The article indicates the first payment will be $165 million, not $80 million. Effectively, I suppose they end up paying $280 million instead of $500 million, and something like $52 million for the next 3 quarters.

It is hard to believe they would miss by such a wide margin, or not just sell chips at cost or even a smaller loss. The only thing I can figure is they already have more inventory than they want and would rather not add to that total.

That $165 million is recorded as an expense i.e revenue - expense = profit. Another $110 million is added to inventory because inventory is recorded at the lesser of historical cost and market value, and I imagine the rest goes to inventory next quarter.
 
What do you guys think about the surface rumors.
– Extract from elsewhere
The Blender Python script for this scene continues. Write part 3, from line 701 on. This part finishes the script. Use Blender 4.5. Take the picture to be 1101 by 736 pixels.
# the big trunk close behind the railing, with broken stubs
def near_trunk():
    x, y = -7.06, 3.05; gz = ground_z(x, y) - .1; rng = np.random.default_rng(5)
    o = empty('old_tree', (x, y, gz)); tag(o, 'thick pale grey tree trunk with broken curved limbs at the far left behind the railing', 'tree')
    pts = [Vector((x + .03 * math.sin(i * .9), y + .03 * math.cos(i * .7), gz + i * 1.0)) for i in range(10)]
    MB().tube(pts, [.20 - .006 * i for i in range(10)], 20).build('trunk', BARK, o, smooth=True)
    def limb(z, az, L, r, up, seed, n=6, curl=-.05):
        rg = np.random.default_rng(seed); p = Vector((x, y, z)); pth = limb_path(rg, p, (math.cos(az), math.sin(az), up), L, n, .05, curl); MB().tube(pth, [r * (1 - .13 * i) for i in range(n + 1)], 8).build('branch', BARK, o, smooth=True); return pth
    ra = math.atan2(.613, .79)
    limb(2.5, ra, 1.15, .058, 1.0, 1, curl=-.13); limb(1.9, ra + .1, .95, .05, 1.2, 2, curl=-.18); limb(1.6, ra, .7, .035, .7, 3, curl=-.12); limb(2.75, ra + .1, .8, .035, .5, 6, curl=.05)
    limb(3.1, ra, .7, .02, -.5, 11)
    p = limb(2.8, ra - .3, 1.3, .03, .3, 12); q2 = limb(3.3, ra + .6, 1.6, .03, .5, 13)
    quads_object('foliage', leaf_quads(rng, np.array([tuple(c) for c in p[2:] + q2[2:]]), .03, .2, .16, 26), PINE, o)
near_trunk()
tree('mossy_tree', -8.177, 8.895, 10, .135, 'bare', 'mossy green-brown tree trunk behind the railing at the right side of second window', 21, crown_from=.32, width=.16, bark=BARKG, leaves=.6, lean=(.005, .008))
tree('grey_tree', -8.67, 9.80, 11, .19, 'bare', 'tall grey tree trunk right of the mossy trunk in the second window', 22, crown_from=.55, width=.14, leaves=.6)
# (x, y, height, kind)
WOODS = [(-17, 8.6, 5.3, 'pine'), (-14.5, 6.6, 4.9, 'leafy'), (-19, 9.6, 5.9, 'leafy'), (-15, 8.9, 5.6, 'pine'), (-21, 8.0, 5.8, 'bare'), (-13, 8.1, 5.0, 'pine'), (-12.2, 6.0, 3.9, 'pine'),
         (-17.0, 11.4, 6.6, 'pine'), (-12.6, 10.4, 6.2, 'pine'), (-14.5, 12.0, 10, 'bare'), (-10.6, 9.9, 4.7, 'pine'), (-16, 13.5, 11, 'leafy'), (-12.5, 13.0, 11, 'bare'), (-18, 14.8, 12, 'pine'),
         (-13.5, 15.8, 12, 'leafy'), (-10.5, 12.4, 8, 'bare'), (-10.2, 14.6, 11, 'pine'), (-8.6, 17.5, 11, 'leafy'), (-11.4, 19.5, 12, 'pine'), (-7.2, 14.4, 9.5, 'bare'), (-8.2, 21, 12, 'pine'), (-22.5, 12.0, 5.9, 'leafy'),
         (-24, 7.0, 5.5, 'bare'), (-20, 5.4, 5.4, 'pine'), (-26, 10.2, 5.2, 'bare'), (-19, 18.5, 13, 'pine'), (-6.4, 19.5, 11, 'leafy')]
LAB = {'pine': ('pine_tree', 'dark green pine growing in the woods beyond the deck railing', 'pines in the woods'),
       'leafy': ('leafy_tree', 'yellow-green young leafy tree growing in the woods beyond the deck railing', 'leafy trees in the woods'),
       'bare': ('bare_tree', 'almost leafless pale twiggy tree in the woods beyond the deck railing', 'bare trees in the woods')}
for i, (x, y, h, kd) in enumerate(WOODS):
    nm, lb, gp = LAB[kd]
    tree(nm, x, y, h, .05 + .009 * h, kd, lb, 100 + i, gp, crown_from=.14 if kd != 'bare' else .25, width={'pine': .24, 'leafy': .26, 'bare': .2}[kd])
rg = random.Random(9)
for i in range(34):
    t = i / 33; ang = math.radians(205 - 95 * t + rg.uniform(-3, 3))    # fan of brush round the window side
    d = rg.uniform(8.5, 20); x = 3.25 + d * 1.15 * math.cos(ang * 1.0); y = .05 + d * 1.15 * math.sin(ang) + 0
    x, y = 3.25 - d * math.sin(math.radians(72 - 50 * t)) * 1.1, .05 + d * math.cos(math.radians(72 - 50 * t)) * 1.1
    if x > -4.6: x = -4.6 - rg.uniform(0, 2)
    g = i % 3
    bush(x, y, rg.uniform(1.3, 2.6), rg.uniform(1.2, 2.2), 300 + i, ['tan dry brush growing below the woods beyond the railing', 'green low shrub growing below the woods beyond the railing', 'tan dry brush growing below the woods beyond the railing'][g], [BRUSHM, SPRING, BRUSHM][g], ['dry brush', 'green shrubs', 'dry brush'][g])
Apparently a larger 11.6 inch surface is coming down the pipe using tamesh.

Right now the surface is the best selling windows 8 device (out of all pcs , tablets , laptops running windows 8)

Could the surface + ps4 /xbox /wii u save AMD ?
 
Well I'd question how the disappointing sales of a tablet running Windows RT on an Nvidia chip have much bearing on a how a future AMD-powered netbook-tablet will do.
 
Going bleeding edge isn't always a win if you plan to compete on price. Does it matter how fast they transition to 20nm if they will still be behind Intel?
 
Honestly, I suspect if that happened both would die within five years in some fashion. Either AMD would be so radically changed it wouldn't be AMD anymore, or it'd just fail and the division would be shut down.

And while ATi is basically the profitable part of AMD for the most part, I don't think it's big enough anymore to sustain itself after going through the sale and whatnot.
 
Fixed that for ya.

Well, steel is sturdier, but its high mass could compromise the structure as a whole, so yeah, make that titanium.

Basically, I agree: AMD's CPU and GPU divisions are so mutually-dependent that one couldn't survive without the other at this point.
 
Probably the chance for AMD is here (actually, if you have a better thread for this, please excuse me)

The PC's past and Intel's future

The leading purveyor of PC chips doesn't really think a lot about the desktop anymore.

http://news.cnet.com/8301-1001_3-57559079-92/the-pcs-past-and-intels-future/

"With Broadwell there won't be a desktop update. Broadwell is focused on mobile," said a source whose company sells PCs in the U.S. and who gets briefed by Intel on future processor road maps.
That source calls Broadwell -- due in 2014 -- a "half tick," referring to Intel's Tick-Tock model for microarchitectural changes.